Ruel and I met in Davao City. I quickly learned he was an active community leader and pastor with a heart for the poor. As we got to know each other, I told him about the story of a young girl who had committed suicide a few years earlier. He remembered it well – as did many people. Ruel said I could meet her family if I wanted to. He would help me find them.

During my next visit to Davao a few months later, he said that I was invited to the girl’s sister’s house. We made our visit on a quiet afternoon. I was nervous and thought, “What on earth do I say about something so tragic?”

As I approached this beautiful family, I introduced myself and said, “I am not here representing anyone or anything. I’m just a dad, an imperfect guy, and I have come because your daughter/sister touched my life.”

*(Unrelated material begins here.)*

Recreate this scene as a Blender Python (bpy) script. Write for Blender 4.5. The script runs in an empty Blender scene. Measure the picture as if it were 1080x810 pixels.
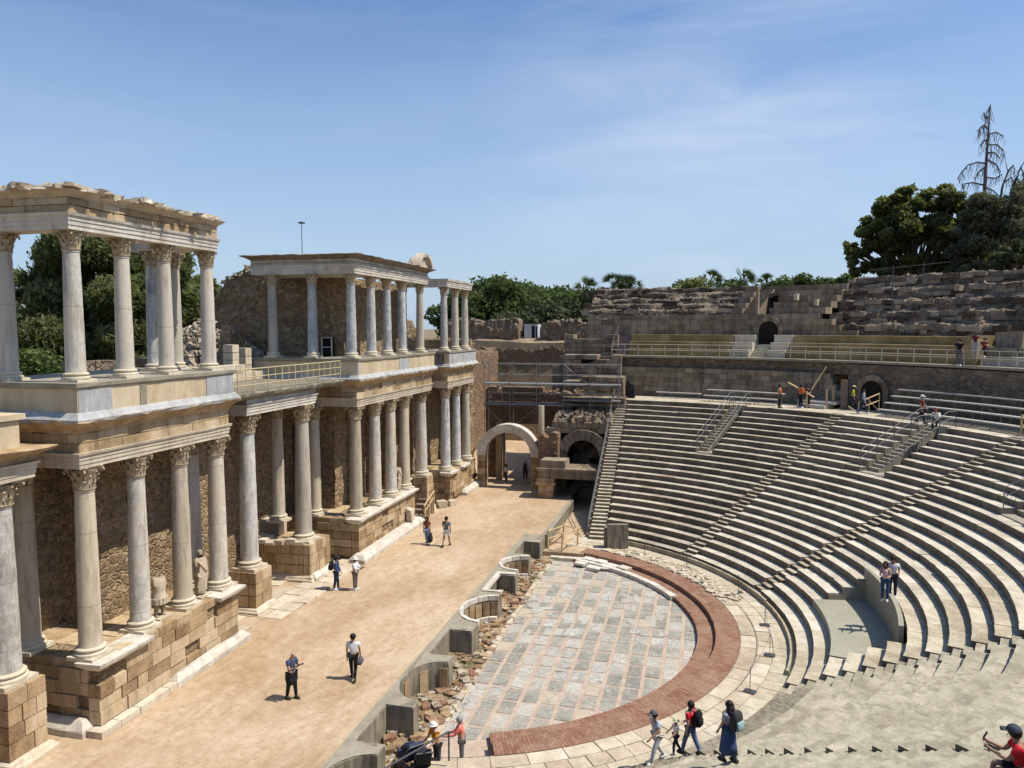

Speaking to the mom, sister and brother who were present, I asked, “Could you please just tell me about her? Do you have any memories you’d be willing to share with me?”

They had many good memories! Her younger brother said, “My older sister was always worried about me and wanted me to stay in school and do my homework. She would always help me.”

The older sister said, “She loved the other little children in the village, and she always made sure they were okay. She would take them to the water well and clean them off when they fell in the mud.

Her mother shared, “And she was always worried about me that I was working too hard, so she would tell me to rest and rub my shoulders.

She was, indeed, a remarkable little girl. She was a remarkable little girl who got trapped in a world of struggle and poverty – her reality was not her fault.

As we left our visit I had much to ponder. We decided to help the family with some basic relief goods, and after consulting with our friends, the family, and local school officials, we decided to launch the Marianette Scholar’s program – named after her – which provides school supplies, a school uniform, a backpack, some shoes, and basic funds to help with bus fares, projects, and bi-monthly mentoring meetings.

We also decided to adopt the school by helping them with their values education program, some book donations, infrastructure investment projects, teacher seminars, and an annual Christmas party focused on bringing hope to the neediest within the school. We even have plans to build the school a playground called Hope Park.

These are small gestures, but perhaps it can add hope to the challenging world that so many children are born into.

This is a joint effort with our National friends who carry the bulk of the load. We have a common goal to bring hope and empowerment to some of the neediest children in the area.

We were too late to help precious Marianette, but perhaps we can help others who find themselves on the “edge”. We want her life to matter – she does matter, and so does every child.